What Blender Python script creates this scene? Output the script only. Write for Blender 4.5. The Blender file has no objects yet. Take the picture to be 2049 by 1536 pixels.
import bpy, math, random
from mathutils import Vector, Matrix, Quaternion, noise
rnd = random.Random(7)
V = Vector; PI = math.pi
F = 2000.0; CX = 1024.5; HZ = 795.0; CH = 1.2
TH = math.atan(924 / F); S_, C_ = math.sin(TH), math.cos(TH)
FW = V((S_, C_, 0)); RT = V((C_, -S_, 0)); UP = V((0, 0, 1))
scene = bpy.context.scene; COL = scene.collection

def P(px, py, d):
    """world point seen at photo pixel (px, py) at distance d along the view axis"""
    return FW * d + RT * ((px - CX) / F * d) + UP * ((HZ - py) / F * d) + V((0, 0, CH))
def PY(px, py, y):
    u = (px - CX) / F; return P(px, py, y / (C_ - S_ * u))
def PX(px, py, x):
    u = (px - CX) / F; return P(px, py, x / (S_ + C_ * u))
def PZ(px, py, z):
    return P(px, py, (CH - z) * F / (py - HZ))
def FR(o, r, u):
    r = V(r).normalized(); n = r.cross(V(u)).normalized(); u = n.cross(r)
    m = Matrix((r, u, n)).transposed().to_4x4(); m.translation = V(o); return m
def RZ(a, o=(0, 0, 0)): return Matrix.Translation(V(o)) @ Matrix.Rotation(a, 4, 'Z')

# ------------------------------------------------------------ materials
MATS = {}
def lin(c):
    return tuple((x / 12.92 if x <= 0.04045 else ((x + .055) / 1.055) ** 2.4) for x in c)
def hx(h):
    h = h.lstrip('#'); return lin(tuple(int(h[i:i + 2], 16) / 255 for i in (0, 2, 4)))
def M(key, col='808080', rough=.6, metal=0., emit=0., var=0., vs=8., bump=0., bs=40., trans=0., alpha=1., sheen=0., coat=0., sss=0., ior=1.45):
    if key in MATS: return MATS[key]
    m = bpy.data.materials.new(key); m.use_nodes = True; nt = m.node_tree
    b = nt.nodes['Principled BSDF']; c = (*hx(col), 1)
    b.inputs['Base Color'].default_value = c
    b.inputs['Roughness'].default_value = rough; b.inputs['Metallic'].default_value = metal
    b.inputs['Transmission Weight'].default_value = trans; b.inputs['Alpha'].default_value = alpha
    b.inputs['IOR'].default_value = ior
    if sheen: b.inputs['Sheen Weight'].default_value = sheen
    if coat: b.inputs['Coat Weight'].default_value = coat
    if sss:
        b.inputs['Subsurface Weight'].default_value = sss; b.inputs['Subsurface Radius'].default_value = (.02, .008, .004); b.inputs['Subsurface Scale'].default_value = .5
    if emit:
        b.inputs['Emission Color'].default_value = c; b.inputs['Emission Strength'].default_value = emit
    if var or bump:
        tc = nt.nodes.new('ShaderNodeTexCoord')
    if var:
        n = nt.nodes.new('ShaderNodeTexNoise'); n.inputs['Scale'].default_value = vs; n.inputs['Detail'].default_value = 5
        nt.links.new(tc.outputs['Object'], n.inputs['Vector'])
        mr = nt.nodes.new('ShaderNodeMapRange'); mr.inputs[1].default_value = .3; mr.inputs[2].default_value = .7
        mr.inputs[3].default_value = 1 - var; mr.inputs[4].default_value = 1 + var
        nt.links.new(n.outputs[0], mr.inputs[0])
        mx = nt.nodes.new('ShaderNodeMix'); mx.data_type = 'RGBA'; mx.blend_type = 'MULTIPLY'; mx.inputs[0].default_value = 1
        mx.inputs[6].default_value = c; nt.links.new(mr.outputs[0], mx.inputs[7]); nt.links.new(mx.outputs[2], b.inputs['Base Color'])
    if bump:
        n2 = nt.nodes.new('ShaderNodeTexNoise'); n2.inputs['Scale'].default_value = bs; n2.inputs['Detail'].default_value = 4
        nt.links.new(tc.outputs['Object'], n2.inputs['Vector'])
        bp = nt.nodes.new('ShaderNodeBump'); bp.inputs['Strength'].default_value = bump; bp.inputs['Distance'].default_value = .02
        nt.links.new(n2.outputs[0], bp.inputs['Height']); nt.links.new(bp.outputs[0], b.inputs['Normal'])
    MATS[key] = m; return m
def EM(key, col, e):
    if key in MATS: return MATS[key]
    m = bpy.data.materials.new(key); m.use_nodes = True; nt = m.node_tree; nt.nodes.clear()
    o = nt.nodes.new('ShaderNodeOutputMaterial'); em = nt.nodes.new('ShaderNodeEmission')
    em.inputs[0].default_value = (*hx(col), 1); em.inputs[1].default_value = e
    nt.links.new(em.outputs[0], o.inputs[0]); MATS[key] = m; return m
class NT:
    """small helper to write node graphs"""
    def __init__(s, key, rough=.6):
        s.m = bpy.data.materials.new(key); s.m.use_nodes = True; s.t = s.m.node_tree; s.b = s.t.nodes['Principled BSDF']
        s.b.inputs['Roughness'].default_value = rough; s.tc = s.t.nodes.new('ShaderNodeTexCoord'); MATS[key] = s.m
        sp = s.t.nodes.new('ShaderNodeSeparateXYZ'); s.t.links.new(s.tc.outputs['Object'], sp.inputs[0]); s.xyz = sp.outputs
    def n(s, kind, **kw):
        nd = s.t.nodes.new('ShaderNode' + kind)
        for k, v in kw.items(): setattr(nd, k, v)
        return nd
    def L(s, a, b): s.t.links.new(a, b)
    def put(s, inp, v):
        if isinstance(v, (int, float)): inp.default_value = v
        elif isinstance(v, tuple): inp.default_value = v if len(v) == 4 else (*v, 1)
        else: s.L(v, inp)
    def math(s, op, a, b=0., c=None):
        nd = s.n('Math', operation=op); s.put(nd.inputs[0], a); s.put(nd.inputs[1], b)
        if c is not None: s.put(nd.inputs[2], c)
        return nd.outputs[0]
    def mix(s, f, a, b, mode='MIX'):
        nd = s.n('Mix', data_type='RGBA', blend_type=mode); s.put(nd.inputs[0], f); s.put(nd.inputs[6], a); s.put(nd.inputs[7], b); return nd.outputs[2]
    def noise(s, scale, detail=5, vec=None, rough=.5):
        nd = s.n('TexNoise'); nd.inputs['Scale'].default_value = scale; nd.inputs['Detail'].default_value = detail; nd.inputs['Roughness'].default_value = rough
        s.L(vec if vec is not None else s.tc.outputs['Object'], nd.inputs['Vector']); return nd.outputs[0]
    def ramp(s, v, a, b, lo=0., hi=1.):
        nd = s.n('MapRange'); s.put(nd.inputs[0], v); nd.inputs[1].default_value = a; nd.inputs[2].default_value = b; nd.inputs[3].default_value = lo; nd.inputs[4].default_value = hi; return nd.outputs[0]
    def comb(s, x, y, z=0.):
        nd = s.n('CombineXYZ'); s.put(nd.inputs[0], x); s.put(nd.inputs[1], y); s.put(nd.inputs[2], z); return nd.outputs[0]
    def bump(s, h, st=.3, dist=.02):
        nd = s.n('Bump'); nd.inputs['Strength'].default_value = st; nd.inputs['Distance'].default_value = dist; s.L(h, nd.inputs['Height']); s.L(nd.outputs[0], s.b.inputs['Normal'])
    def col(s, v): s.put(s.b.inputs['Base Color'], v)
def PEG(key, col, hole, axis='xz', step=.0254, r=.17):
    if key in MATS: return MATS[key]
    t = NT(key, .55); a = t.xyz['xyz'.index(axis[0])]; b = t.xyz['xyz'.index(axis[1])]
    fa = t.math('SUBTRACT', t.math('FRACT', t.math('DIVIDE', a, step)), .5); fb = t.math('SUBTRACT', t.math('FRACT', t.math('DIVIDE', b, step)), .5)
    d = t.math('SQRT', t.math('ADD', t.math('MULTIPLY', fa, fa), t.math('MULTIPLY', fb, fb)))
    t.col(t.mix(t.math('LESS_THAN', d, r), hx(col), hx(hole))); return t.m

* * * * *

What is needed: Extract the complete listing verbatim.

Answer to the task:
What Blender Python script creates this scene? Output the script only. Write for Blender 4.5. The Blender file has no objects yet. Take the picture to be 2049 by 1536 pixels.
import bpy, math, random
from mathutils import Vector, Matrix, Quaternion, noise
rnd = random.Random(7)
V = Vector; PI = math.pi
F = 2000.0; CX = 1024.5; HZ = 795.0; CH = 1.2
TH = math.atan(924 / F); S_, C_ = math.sin(TH), math.cos(TH)
FW = V((S_, C_, 0)); RT = V((C_, -S_, 0)); UP = V((0, 0, 1))
scene = bpy.context.scene; COL = scene.collection

def P(px, py, d):
    """world point seen at photo pixel (px, py) at distance d along the view axis"""
    return FW * d + RT * ((px - CX) / F * d) + UP * ((HZ - py) / F * d) + V((0, 0, CH))
def PY(px, py, y):
    u = (px - CX) / F; return P(px, py, y / (C_ - S_ * u))
def PX(px, py, x):
    u = (px - CX) / F; return P(px, py, x / (S_ + C_ * u))
def PZ(px, py, z):
    return P(px, py, (CH - z) * F / (py - HZ))
def FR(o, r, u):
    r = V(r).normalized(); n = r.cross(V(u)).normalized(); u = n.cross(r)
    m = Matrix((r, u, n)).transposed().to_4x4(); m.translation = V(o); return m
def RZ(a, o=(0, 0, 0)): return Matrix.Translation(V(o)) @ Matrix.Rotation(a, 4, 'Z')

# ------------------------------------------------------------ materials
MATS = {}
def lin(c):
    return tuple((x / 12.92 if x <= 0.04045 else ((x + .055) / 1.055) ** 2.4) for x in c)
def hx(h):
    h = h.lstrip('#'); return lin(tuple(int(h[i:i + 2], 16) / 255 for i in (0, 2, 4)))
def M(key, col='808080', rough=.6, metal=0., emit=0., var=0., vs=8., bump=0., bs=40., trans=0., alpha=1., sheen=0., coat=0., sss=0., ior=1.45):
    if key in MATS: return MATS[key]
    m = bpy.data.materials.new(key); m.use_nodes = True; nt = m.node_tree
    b = nt.nodes['Principled BSDF']; c = (*hx(col), 1)
    b.inputs['Base Color'].default_value = c
    b.inputs['Roughness'].default_value = rough; b.inputs['Metallic'].default_value = metal
    b.inputs['Transmission Weight'].default_value = trans; b.inputs['Alpha'].default_value = alpha
    b.inputs['IOR'].default_value = ior
    if sheen: b.inputs['Sheen Weight'].default_value = sheen
    if coat: b.inputs['Coat Weight'].default_value = coat
    if sss:
        b.inputs['Subsurface Weight'].default_value = sss; b.inputs['Subsurface Radius'].default_value = (.02, .008, .004); b.inputs['Subsurface Scale'].default_value = .5
    if emit:
        b.inputs['Emission Color'].default_value = c; b.inputs['Emission Strength'].default_value = emit
    if var or bump:
        tc = nt.nodes.new('ShaderNodeTexCoord')
    if var:
        n = nt.nodes.new('ShaderNodeTexNoise'); n.inputs['Scale'].default_value = vs; n.inputs['Detail'].default_value = 5
        nt.links.new(tc.outputs['Object'], n.inputs['Vector'])
        mr = nt.nodes.new('ShaderNodeMapRange'); mr.inputs[1].default_value = .3; mr.inputs[2].default_value = .7
        mr.inputs[3].default_value = 1 - var; mr.inputs[4].default_value = 1 + var
        nt.links.new(n.outputs[0], mr.inputs[0])
        mx = nt.nodes.new('ShaderNodeMix'); mx.data_type = 'RGBA'; mx.blend_type = 'MULTIPLY'; mx.inputs[0].default_value = 1
        mx.inputs[6].default_value = c; nt.links.new(mr.outputs[0], mx.inputs[7]); nt.links.new(mx.outputs[2], b.inputs['Base Color'])
    if bump:
        n2 = nt.nodes.new('ShaderNodeTexNoise'); n2.inputs['Scale'].default_value = bs; n2.inputs['Detail'].default_value = 4
        nt.links.new(tc.outputs['Object'], n2.inputs['Vector'])
        bp = nt.nodes.new('ShaderNodeBump'); bp.inputs['Strength'].default_value = bump; bp.inputs['Distance'].default_value = .02
        nt.links.new(n2.outputs[0], bp.inputs['Height']); nt.links.new(bp.outputs[0], b.inputs['Normal'])
    MATS[key] = m; return m
def EM(key, col, e):
    if key in MATS: return MATS[key]
    m = bpy.data.materials.new(key); m.use_nodes = True; nt = m.node_tree; nt.nodes.clear()
    o = nt.nodes.new('ShaderNodeOutputMaterial'); em = nt.nodes.new('ShaderNodeEmission')
    em.inputs[0].default_value = (*hx(col), 1); em.inputs[1].default_value = e
    nt.links.new(em.outputs[0], o.inputs[0]); MATS[key] = m; return m
class NT:
    """small helper to write node graphs"""
    def __init__(s, key, rough=.6):
        s.m = bpy.data.materials.new(key); s.m.use_nodes = True; s.t = s.m.node_tree; s.b = s.t.nodes['Principled BSDF']
        s.b.inputs['Roughness'].default_value = rough; s.tc = s.t.nodes.new('ShaderNodeTexCoord'); MATS[key] = s.m
        sp = s.t.nodes.new('ShaderNodeSeparateXYZ'); s.t.links.new(s.tc.outputs['Object'], sp.inputs[0]); s.xyz = sp.outputs
    def n(s, kind, **kw):
        nd = s.t.nodes.new('ShaderNode' + kind)
        for k, v in kw.items(): setattr(nd, k, v)
        return nd
    def L(s, a, b): s.t.links.new(a, b)
    def put(s, inp, v):
        if isinstance(v, (int, float)): inp.default_value = v
        elif isinstance(v, tuple): inp.default_value = v if len(v) == 4 else (*v, 1)
        else: s.L(v, inp)
    def math(s, op, a, b=0., c=None):
        nd = s.n('Math', operation=op); s.put(nd.inputs[0], a); s.put(nd.inputs[1], b)
        if c is not None: s.put(nd.inputs[2], c)
        return nd.outputs[0]
    def mix(s, f, a, b, mode='MIX'):
        nd = s.n('Mix', data_type='RGBA', blend_type=mode); s.put(nd.inputs[0], f); s.put(nd.inputs[6], a); s.put(nd.inputs[7], b); return nd.outputs[2]
    def noise(s, scale, detail=5, vec=None, rough=.5):
        nd = s.n('TexNoise'); nd.inputs['Scale'].default_value = scale; nd.inputs['Detail'].default_value = detail; nd.inputs['Roughness'].default_value = rough
        s.L(vec if vec is not None else s.tc.outputs['Object'], nd.inputs['Vector']); return nd.outputs[0]
    def ramp(s, v, a, b, lo=0., hi=1.):
        nd = s.n('MapRange'); s.put(nd.inputs[0], v); nd.inputs[1].default_value = a; nd.inputs[2].default_value = b; nd.inputs[3].default_value = lo; nd.inputs[4].default_value = hi; return nd.outputs[0]
    def comb(s, x, y, z=0.):
        nd = s.n('CombineXYZ'); s.put(nd.inputs[0], x); s.put(nd.inputs[1], y); s.put(nd.inputs[2], z); return nd.outputs[0]
    def bump(s, h, st=.3, dist=.02):
        nd = s.n('Bump'); nd.inputs['Strength'].default_value = st; nd.inputs['Distance'].default_value = dist; s.L(h, nd.inputs['Height']); s.L(nd.outputs[0], s.b.inputs['Normal'])
    def col(s, v): s.put(s.b.inputs['Base Color'], v)
def PEG(key, col, hole, axis='xz', step=.0254, r=.17):
    if key in MATS: return MATS[key]
    t = NT(key, .55); a = t.xyz['xyz'.index(axis[0])]; b = t.xyz['xyz'.index(axis[1])]
    fa = t.math('SUBTRACT', t.math('FRACT', t.math('DIVIDE', a, step)), .5); fb = t.math('SUBTRACT', t.math('FRACT', t.math('DIVIDE', b, step)), .5)
    d = t.math('SQRT', t.math('ADD', t.math('MULTIPLY', fa, fa), t.math('MULTIPLY', fb, fb)))
    t.col(t.mix(t.math('LESS_THAN', d, r), hx(col), hx(hole))); return t.m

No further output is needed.